__To do__
From the listing below, pull each line that includes "None".

__Information provided__
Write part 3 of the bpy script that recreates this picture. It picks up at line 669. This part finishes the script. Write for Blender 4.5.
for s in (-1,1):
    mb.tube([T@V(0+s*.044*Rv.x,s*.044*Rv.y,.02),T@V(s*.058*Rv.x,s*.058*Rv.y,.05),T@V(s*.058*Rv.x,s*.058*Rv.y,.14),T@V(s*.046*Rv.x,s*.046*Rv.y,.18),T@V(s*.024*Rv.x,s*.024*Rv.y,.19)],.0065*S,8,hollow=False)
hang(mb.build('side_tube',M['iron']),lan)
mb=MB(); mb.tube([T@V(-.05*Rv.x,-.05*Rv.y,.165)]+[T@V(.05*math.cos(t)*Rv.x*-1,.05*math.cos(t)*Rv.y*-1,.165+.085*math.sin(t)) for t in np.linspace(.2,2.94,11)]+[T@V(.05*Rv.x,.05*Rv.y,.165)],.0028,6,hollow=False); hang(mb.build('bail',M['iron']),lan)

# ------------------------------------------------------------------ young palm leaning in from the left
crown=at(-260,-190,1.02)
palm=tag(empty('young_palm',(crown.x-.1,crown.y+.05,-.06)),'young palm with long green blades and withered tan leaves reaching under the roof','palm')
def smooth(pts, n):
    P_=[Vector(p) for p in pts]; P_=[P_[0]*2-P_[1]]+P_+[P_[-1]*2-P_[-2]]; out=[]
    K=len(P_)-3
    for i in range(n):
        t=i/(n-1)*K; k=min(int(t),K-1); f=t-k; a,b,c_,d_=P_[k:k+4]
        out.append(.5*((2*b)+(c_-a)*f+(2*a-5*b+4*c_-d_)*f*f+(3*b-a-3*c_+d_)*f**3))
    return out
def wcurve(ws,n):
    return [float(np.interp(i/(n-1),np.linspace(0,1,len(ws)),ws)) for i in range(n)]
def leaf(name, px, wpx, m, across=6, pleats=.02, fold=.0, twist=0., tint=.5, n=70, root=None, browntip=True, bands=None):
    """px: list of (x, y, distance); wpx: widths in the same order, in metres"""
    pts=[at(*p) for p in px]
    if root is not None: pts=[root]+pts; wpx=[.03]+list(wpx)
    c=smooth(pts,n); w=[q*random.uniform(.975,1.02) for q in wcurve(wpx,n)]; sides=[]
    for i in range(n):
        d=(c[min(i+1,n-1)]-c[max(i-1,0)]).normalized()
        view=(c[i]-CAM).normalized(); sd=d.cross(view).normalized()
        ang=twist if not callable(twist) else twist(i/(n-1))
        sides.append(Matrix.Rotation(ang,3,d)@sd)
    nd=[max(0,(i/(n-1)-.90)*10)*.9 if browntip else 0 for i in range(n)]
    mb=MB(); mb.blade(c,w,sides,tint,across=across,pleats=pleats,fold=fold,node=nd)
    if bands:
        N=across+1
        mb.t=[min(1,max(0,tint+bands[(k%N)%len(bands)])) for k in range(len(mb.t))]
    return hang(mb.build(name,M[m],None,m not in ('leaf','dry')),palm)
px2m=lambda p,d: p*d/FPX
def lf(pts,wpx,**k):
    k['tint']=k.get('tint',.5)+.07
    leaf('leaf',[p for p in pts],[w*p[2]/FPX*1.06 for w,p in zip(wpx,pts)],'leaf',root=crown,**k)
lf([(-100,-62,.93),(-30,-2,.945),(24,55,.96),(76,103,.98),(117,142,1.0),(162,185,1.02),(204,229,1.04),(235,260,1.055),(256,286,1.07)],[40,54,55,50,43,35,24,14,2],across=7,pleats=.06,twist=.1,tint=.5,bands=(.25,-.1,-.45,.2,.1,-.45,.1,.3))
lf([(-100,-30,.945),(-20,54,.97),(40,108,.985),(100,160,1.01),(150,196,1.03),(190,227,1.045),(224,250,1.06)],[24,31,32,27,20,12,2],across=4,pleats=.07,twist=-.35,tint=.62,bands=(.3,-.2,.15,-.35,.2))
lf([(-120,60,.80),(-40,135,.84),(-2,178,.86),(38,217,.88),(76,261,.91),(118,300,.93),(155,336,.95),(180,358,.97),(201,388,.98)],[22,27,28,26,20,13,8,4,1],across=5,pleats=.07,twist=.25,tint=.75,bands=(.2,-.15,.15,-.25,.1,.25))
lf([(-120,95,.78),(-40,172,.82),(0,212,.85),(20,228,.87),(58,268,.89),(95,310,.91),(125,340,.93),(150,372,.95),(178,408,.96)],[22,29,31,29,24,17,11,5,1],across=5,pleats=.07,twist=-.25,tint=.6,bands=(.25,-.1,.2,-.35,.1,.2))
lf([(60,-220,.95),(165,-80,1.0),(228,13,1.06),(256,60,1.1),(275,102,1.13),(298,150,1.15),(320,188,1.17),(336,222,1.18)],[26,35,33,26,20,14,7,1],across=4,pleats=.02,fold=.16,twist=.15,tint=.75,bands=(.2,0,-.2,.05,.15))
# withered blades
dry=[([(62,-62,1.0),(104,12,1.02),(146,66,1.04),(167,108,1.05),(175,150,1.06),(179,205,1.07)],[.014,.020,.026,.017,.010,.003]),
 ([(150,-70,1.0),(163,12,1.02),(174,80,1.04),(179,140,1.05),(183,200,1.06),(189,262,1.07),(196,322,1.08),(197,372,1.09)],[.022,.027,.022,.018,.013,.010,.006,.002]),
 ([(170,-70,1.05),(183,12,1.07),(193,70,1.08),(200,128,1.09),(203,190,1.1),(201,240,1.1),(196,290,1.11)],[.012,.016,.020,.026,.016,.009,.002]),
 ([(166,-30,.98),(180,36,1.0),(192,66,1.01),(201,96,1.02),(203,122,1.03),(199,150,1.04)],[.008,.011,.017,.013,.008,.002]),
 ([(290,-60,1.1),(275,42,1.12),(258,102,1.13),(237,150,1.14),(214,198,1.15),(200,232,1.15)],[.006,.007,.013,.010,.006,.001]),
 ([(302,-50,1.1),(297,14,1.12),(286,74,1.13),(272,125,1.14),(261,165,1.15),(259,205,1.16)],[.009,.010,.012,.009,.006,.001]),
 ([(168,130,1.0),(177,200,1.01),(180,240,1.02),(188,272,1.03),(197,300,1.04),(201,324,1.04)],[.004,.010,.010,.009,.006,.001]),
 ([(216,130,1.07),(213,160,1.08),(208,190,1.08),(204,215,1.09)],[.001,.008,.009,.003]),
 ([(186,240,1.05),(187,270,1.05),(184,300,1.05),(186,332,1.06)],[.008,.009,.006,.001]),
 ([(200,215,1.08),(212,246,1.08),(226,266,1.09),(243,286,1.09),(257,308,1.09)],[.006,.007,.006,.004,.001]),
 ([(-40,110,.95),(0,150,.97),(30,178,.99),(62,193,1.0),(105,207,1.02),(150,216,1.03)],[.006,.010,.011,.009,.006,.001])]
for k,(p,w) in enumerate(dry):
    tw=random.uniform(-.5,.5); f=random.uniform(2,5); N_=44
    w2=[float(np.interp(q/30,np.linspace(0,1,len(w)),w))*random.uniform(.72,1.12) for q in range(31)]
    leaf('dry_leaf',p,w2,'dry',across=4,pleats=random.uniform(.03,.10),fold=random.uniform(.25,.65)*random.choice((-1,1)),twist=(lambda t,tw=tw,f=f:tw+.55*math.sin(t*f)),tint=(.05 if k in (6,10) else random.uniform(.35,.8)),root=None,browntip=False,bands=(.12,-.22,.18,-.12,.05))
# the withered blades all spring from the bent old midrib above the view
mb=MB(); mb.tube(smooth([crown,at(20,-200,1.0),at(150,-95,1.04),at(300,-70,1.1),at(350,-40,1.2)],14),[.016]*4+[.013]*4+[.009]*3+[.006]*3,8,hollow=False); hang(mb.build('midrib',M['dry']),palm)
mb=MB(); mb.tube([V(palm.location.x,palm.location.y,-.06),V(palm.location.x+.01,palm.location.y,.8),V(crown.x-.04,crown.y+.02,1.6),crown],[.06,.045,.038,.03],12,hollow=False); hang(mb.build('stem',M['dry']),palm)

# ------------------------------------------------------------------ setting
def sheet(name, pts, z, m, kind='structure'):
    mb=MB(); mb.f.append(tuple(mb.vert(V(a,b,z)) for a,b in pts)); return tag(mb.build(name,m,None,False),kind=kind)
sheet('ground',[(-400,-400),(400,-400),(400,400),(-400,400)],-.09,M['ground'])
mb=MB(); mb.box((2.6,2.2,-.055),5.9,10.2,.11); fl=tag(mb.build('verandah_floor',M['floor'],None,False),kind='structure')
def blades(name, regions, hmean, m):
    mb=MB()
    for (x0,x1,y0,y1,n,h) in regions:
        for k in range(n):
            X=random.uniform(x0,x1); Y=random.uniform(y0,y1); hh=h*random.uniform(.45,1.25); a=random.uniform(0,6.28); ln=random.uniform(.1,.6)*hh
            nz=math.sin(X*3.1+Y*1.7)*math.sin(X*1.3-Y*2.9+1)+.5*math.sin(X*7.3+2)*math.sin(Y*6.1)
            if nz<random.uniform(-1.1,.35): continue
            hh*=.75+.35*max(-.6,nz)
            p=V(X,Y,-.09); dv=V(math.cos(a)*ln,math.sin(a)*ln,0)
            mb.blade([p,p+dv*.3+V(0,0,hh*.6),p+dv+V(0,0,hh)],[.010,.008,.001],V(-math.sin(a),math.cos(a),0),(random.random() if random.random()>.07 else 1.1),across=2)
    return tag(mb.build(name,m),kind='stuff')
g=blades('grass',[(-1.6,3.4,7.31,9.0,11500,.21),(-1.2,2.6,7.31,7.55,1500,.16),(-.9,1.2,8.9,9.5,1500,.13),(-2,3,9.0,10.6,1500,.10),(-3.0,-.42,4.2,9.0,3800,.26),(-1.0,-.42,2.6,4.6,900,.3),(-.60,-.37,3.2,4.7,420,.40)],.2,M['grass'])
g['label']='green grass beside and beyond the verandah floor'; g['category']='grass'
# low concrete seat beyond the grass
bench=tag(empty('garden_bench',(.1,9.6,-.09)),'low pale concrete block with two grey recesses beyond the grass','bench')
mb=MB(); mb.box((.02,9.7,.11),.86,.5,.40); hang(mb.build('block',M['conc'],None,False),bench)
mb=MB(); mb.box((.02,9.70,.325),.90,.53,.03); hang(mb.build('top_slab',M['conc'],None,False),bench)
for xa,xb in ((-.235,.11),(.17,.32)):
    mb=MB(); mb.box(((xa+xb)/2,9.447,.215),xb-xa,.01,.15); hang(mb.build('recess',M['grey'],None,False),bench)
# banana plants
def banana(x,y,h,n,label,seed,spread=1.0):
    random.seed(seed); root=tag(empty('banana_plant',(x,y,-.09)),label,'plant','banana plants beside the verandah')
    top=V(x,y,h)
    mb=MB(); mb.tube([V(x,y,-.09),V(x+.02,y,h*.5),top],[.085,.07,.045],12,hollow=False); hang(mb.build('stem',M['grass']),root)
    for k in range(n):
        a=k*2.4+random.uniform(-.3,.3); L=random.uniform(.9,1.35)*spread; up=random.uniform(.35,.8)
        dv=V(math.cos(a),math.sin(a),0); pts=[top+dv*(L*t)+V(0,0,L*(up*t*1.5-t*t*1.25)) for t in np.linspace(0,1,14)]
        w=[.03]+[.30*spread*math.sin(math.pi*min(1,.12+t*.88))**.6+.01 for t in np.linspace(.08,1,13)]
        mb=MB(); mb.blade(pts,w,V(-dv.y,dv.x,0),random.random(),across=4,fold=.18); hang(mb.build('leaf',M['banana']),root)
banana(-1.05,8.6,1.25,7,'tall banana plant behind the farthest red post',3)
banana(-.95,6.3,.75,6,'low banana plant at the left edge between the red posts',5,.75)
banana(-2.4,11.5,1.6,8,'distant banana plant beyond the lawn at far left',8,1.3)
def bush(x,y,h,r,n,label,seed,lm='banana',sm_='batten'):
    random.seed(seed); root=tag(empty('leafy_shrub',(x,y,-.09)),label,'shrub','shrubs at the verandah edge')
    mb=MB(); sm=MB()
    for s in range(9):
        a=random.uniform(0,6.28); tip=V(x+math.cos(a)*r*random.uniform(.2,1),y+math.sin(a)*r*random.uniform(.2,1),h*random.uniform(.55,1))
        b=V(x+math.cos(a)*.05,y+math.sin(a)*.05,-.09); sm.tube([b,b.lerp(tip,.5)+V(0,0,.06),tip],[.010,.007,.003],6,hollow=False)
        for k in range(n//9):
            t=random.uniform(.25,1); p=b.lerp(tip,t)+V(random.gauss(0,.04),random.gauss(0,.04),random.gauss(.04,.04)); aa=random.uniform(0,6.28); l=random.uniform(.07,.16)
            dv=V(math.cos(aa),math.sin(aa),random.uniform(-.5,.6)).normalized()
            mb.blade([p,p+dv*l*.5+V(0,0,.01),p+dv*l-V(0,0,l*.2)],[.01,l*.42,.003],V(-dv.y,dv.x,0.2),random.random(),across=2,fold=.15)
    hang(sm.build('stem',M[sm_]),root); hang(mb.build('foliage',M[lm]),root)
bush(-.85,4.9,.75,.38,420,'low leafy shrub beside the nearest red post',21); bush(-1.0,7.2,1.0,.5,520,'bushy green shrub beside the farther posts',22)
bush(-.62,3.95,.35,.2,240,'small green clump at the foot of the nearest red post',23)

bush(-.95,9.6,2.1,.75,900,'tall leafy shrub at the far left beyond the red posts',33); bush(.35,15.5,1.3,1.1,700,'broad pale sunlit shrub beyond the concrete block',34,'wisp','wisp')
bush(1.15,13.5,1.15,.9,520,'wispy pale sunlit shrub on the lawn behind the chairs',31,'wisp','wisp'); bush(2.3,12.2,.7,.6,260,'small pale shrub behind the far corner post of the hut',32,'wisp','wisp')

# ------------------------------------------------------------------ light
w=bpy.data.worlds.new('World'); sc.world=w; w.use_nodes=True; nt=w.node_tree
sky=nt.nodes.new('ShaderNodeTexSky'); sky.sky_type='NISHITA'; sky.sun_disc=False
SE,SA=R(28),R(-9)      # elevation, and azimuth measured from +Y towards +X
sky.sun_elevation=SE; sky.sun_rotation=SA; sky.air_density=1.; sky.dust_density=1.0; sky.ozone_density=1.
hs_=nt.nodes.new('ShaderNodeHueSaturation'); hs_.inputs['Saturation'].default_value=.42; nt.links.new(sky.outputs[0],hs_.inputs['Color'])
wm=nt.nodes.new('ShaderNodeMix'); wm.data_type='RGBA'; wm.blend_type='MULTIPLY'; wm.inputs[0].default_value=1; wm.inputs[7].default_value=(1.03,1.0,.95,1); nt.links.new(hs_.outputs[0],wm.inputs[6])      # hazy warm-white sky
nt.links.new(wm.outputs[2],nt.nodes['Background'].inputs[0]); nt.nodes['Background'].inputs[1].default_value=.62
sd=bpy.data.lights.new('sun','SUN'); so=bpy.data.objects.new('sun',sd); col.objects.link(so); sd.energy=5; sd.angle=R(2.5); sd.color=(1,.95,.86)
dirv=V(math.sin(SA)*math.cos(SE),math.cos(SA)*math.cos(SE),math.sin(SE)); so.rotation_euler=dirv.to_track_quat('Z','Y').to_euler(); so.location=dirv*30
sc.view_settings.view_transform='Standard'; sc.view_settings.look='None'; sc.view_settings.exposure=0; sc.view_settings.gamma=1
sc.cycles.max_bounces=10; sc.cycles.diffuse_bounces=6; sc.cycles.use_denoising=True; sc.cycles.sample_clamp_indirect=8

__Complete output__
def leaf(name, px, wpx, m, across=6, pleats=.02, fold=.0, twist=0., tint=.5, n=70, root=None, browntip=True, bands=None):
    if root is not None: pts=[root]+pts; wpx=[.03]+list(wpx)
    return hang(mb.build(name,M[m],None,m not in ('leaf','dry')),palm)
    leaf('dry_leaf',p,w2,'dry',across=4,pleats=random.uniform(.03,.10),fold=random.uniform(.25,.65)*random.choice((-1,1)),twist=(lambda t,tw=tw,f=f:tw+.55*math.sin(t*f)),tint=(.05 if k in (6,10) else random.uniform(.35,.8)),root=None,browntip=False,bands=(.12,-.22,.18,-.12,.05))
    mb=MB(); mb.f.append(tuple(mb.vert(V(a,b,z)) for a,b in pts)); return tag(mb.build(name,m,None,False),kind=kind)
mb=MB(); mb.box((2.6,2.2,-.055),5.9,10.2,.11); fl=tag(mb.build('verandah_floor',M['floor'],None,False),kind='structure')
mb=MB(); mb.box((.02,9.7,.11),.86,.5,.40); hang(mb.build('block',M['conc'],None,False),bench)
mb=MB(); mb.box((.02,9.70,.325),.90,.53,.03); hang(mb.build('top_slab',M['conc'],None,False),bench)
    mb=MB(); mb.box(((xa+xb)/2,9.447,.215),xb-xa,.01,.15); hang(mb.build('recess',M['grey'],None,False),bench)
sc.view_settings.view_transform='Standard'; sc.view_settings.look='None'; sc.view_settings.exposure=0; sc.view_settings.gamma=1